40 anos atrás, as primeiras análises das rochas trazidas pelas missões Apollo indicavam que a Lua não tinha água.

2008 foi o ano em que o uso da espectometria de massa de íons secundários nessas rochas mudou a perspectiva científica sobre o assunto.

650 milhões de toneladas de gelo estariam no polo norte lunar, de acordo com uma avaliação da Nasa feita em março.

-240ºC é a temperatura nos polos da Lua, o que permite que o gelo seja bem preservado nessas regiões do satélite.

56.700 quilômetros cúbicos de água estão contidos na apatita lunar, divulgaram cientistas norteamericanos em junho. O valor equivale a 2,5 vezes o volume de água dos Grandes Lagos da América do Norte.

 

As próximas missões

Chang’e – Iniciada em 2007, essa série chinesa de três sondas não tripuladas vai testar uma forma de pouso suave no solo lunar e explorar locais de alunissagem para futuras missões tripuladas. A segunda nave deve partir ainda este ano.

Gravity Recovery and Interior Laboratory – Essas duas naves gêmeas norte-americanas orbitarão a Lua a partir de setembro do próximo ano para mapear seu campo magnético à procura de indicações sobre a estrutura interior do satélite.

The Lunar Atmosphere and Dust Environment Explorer – Outra sonda da Nasa, deverá partir em 2012 para medir a densidade e a composição da poeira lunar e verificar sua variação mensal.

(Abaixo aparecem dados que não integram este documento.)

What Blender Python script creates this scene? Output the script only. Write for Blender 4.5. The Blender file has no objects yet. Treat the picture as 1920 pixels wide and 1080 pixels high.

Luna-Glob 1 – Nave russa que entrará na órbita lunar em 2012 para estudar o interior do satélite e prospectar recursos minerais, com vistas à eventual instalação de uma base ali.

Chandrayaan-2 – Programada para 2013, essa missão conjunta russo-indiana planeja levar uma nave à órbita lunar e um veículo ao solo do satélite. Além de analisar a superfície lunar, a missão pretende avaliar novas tecnologias, tais como um sistema de imagens a laser.

Google Lunar X-Prize – Prevista para o fim de 2014, essa competição, com investimentos basicamente privados, pretende levar um robô a pousar suavemente na Lua, percorrer 500 metros e então

MoonRise – Ainda sem data programada (mas provavelmente concluída até 2019), essa missão da Nasa enviará um robô à cratera Aitken, no polo sul lunar, a fim de recolher rochas que podem ajudar a explicar a origem da Lua.